19. O que lhes trago? Meu lema episcopal sintetiza minhas convicções: “Deus é amor” (1Jo 4,16). Sei que essa certeza é vivida nesta Arquidiocese há 460 anos. Venho, pois, me unir a vocês nesta proclamação ao mundo: quem quer que você seja, qualquer que tenha sido sua história, há uma verdade que é mais forte do que qualquer outra: Deus o ama, porque é da sua essência amar, ser misericordioso e dar a paz. Nossa proclamação se faz tanto mais necessária diante da insegurança em que muitos vivem e dos imensos bolsões de pobreza que questionam as dimensões de nosso amor e de nossa criatividade. Além da proclamação do amor e da misericórdia de Deus, cabe-nos assumir como programa pastoral aquele que foi proposto pelo Papa João Paulo II, no início do novo milênio: a santidade. Santo é aquele que, imitando Jesus Cristo, caminha com ele, na força do Espírito Santo, ao encontro do Pai. A beatificação nesta Arquidiocese, pouco mais de três anos atrás, de Irmã Lindalva, e a beatificação, no próximo mês de maio, de Irmã Dulce, nos ensinam que os santos, porque tinham o olhar fixo em Deus e na eternidade, tinham os pés bem plantados na terra e, por isso, se debruçavam sobre os mais necessitados. Aliás, como dizia Dom Uribe, bispo colombiano: “Nenhum santo fracassou na pastoral”.
20. Enfim, volto um olhar para o passado e um para o futuro. Para o passado: em sua primeira visita a Salvador, em 1980, o saudoso Papa João Paulo II afirmou: “Todo homem deve poder encontrar-se com Cristo… Todo homem, aliás, necessita de Cristo, também ele homem perfeito e salvador do homem. Cristo é a luz que, integrada nas mais diversas culturas, as ilumina e eleva por dentro” (07.07.80).
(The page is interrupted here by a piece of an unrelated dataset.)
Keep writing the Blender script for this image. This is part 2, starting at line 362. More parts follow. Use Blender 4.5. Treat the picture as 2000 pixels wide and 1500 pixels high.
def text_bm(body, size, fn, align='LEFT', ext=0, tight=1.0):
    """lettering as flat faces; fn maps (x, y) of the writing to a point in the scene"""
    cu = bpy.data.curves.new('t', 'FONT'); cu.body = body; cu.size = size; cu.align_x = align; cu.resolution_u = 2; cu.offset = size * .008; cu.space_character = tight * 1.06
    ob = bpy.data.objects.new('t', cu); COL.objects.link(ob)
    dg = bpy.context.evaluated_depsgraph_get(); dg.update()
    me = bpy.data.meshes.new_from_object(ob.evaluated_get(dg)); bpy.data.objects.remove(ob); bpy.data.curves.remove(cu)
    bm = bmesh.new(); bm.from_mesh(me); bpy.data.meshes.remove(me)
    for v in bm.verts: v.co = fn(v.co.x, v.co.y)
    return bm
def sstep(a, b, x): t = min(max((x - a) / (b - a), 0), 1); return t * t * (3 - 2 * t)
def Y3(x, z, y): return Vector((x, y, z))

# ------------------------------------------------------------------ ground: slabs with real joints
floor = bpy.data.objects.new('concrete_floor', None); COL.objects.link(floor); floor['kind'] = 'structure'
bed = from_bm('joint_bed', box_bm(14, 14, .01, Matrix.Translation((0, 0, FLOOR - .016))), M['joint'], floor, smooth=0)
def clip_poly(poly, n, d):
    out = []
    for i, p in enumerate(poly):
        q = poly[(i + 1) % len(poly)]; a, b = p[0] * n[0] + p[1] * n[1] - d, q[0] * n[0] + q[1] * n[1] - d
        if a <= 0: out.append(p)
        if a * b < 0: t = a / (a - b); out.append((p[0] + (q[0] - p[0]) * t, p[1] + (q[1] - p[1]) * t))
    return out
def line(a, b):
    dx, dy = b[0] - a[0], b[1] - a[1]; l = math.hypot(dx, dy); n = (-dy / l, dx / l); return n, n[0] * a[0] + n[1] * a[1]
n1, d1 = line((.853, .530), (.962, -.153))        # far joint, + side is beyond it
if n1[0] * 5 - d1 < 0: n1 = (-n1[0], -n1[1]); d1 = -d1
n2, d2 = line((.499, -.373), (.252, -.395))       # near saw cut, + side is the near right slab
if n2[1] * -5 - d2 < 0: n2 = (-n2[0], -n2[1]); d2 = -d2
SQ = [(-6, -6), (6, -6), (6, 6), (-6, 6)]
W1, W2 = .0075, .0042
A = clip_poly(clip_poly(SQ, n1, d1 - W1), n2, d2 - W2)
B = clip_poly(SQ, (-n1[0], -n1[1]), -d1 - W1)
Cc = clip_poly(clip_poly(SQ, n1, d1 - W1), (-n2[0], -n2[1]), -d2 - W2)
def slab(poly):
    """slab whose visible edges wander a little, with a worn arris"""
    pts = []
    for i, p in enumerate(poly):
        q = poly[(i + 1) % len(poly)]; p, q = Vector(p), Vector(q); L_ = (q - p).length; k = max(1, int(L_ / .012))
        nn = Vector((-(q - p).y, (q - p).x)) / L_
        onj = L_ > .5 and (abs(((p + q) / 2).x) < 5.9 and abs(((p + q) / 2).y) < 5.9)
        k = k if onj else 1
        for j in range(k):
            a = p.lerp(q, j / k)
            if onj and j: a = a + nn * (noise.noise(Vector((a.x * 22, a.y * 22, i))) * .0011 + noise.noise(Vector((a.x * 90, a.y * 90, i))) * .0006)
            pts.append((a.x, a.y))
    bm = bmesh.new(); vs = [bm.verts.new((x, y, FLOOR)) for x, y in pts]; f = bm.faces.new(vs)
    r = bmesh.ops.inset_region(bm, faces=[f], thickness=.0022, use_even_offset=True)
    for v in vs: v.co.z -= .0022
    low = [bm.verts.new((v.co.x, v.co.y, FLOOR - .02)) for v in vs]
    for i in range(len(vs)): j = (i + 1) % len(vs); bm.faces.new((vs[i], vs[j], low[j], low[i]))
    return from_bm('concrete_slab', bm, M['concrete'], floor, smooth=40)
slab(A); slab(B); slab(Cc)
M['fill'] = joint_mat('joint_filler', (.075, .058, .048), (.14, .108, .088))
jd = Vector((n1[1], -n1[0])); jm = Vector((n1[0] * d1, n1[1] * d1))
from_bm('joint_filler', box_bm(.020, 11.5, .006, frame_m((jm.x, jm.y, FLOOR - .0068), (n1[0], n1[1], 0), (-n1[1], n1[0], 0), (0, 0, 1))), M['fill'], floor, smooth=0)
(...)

20. Olho para o futuro e confio meu ministério episcopal, confio a Arquidiocese de São Salvador da Bahia ao Senhor do Bonfim, que da Colina Sagrada protege o bom povo da Bahia, e à Nossa Senhora da Conceição da Praia, Mãe de Jesus, sempre disponível à vontade de Deus. Imitando-a, coloquemo-nos diante do SENHOR, e digamos-lhe: Somos teus filhos e filhas, ó Pai! Realiza em nós, e através de nós, a tua vontade! Para que assim, conduzidos por teu divino Filho, o Salvador, possamos participar um dia do Reino eterno. Amém.